**Task directions**. Produce the listing below again, exactly as shown.

**Data block**.

________

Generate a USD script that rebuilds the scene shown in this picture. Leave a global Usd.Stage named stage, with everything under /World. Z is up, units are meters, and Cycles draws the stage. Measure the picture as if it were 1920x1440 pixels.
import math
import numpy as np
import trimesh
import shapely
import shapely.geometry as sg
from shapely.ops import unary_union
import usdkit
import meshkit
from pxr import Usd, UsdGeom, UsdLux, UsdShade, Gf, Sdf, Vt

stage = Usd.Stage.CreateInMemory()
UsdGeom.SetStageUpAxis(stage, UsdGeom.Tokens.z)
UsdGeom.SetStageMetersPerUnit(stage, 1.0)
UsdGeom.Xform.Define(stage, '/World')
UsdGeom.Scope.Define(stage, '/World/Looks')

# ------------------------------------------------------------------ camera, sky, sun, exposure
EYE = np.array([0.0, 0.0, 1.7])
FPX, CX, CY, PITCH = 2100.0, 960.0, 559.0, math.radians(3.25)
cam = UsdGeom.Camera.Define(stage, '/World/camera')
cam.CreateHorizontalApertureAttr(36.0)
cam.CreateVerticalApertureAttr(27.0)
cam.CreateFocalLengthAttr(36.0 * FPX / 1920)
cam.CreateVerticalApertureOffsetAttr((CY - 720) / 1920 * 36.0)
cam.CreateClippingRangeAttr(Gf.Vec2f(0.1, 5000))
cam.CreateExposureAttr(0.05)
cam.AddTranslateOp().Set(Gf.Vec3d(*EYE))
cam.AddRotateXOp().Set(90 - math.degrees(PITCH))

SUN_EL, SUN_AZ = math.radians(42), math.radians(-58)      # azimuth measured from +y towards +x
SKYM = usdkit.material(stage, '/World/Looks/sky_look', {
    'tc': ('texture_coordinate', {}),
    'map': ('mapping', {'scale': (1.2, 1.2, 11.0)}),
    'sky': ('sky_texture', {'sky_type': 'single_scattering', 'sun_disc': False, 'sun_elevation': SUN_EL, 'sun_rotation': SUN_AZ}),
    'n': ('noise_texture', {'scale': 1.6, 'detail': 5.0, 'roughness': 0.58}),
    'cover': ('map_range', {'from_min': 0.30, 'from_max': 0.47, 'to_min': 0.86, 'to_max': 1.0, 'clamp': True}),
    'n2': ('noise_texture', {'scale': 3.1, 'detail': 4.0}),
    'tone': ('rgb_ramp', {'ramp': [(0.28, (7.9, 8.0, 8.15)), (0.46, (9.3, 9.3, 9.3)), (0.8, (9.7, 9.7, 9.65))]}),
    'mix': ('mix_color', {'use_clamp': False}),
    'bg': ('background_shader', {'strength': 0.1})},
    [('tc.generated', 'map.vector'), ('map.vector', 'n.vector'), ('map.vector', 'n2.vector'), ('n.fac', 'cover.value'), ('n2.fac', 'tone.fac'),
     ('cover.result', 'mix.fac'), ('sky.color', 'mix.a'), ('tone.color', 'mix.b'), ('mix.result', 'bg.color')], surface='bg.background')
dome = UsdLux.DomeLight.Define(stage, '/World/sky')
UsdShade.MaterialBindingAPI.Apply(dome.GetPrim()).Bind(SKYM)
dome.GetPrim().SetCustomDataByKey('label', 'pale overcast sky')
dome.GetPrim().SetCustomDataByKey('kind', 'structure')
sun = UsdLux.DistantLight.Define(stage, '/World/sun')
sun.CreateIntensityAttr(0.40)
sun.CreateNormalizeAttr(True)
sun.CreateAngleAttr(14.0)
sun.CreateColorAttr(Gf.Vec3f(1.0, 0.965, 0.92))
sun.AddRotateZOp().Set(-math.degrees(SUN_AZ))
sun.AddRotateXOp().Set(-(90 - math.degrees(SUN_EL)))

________

**Full answer**.
Generate a USD script that rebuilds the scene shown in this picture. Leave a global Usd.Stage named stage, with everything under /World. Z is up, units are meters, and Cycles draws the stage. Measure the picture as if it were 1920x1440 pixels.
import math
import numpy as np
import trimesh
import shapely
import shapely.geometry as sg
from shapely.ops import unary_union
import usdkit
import meshkit
from pxr import Usd, UsdGeom, UsdLux, UsdShade, Gf, Sdf, Vt

stage = Usd.Stage.CreateInMemory()
UsdGeom.SetStageUpAxis(stage, UsdGeom.Tokens.z)
UsdGeom.SetStageMetersPerUnit(stage, 1.0)
UsdGeom.Xform.Define(stage, '/World')
UsdGeom.Scope.Define(stage, '/World/Looks')

# ------------------------------------------------------------------ camera, sky, sun, exposure
EYE = np.array([0.0, 0.0, 1.7])
FPX, CX, CY, PITCH = 2100.0, 960.0, 559.0, math.radians(3.25)
cam = UsdGeom.Camera.Define(stage, '/World/camera')
cam.CreateHorizontalApertureAttr(36.0)
cam.CreateVerticalApertureAttr(27.0)
cam.CreateFocalLengthAttr(36.0 * FPX / 1920)
cam.CreateVerticalApertureOffsetAttr((CY - 720) / 1920 * 36.0)
cam.CreateClippingRangeAttr(Gf.Vec2f(0.1, 5000))
cam.CreateExposureAttr(0.05)
cam.AddTranslateOp().Set(Gf.Vec3d(*EYE))
cam.AddRotateXOp().Set(90 - math.degrees(PITCH))

SUN_EL, SUN_AZ = math.radians(42), math.radians(-58)      # azimuth measured from +y towards +x
SKYM = usdkit.material(stage, '/World/Looks/sky_look', {
    'tc': ('texture_coordinate', {}),
    'map': ('mapping', {'scale': (1.2, 1.2, 11.0)}),
    'sky': ('sky_texture', {'sky_type': 'single_scattering', 'sun_disc': False, 'sun_elevation': SUN_EL, 'sun_rotation': SUN_AZ}),
    'n': ('noise_texture', {'scale': 1.6, 'detail': 5.0, 'roughness': 0.58}),
    'cover': ('map_range', {'from_min': 0.30, 'from_max': 0.47, 'to_min': 0.86, 'to_max': 1.0, 'clamp': True}),
    'n2': ('noise_texture', {'scale': 3.1, 'detail': 4.0}),
    'tone': ('rgb_ramp', {'ramp': [(0.28, (7.9, 8.0, 8.15)), (0.46, (9.3, 9.3, 9.3)), (0.8, (9.7, 9.7, 9.65))]}),
    'mix': ('mix_color', {'use_clamp': False}),
    'bg': ('background_shader', {'strength': 0.1})},
    [('tc.generated', 'map.vector'), ('map.vector', 'n.vector'), ('map.vector', 'n2.vector'), ('n.fac', 'cover.value'), ('n2.fac', 'tone.fac'),
     ('cover.result', 'mix.fac'), ('sky.color', 'mix.a'), ('tone.color', 'mix.b'), ('mix.result', 'bg.color')], surface='bg.background')
dome = UsdLux.DomeLight.Define(stage, '/World/sky')
UsdShade.MaterialBindingAPI.Apply(dome.GetPrim()).Bind(SKYM)
dome.GetPrim().SetCustomDataByKey('label', 'pale overcast sky')
dome.GetPrim().SetCustomDataByKey('kind', 'structure')
sun = UsdLux.DistantLight.Define(stage, '/World/sun')
sun.CreateIntensityAttr(0.40)
sun.CreateNormalizeAttr(True)
sun.CreateAngleAttr(14.0)
sun.CreateColorAttr(Gf.Vec3f(1.0, 0.965, 0.92))
sun.AddRotateZOp().Set(-math.degrees(SUN_AZ))
sun.AddRotateXOp().Set(-(90 - math.degrees(SUN_EL)))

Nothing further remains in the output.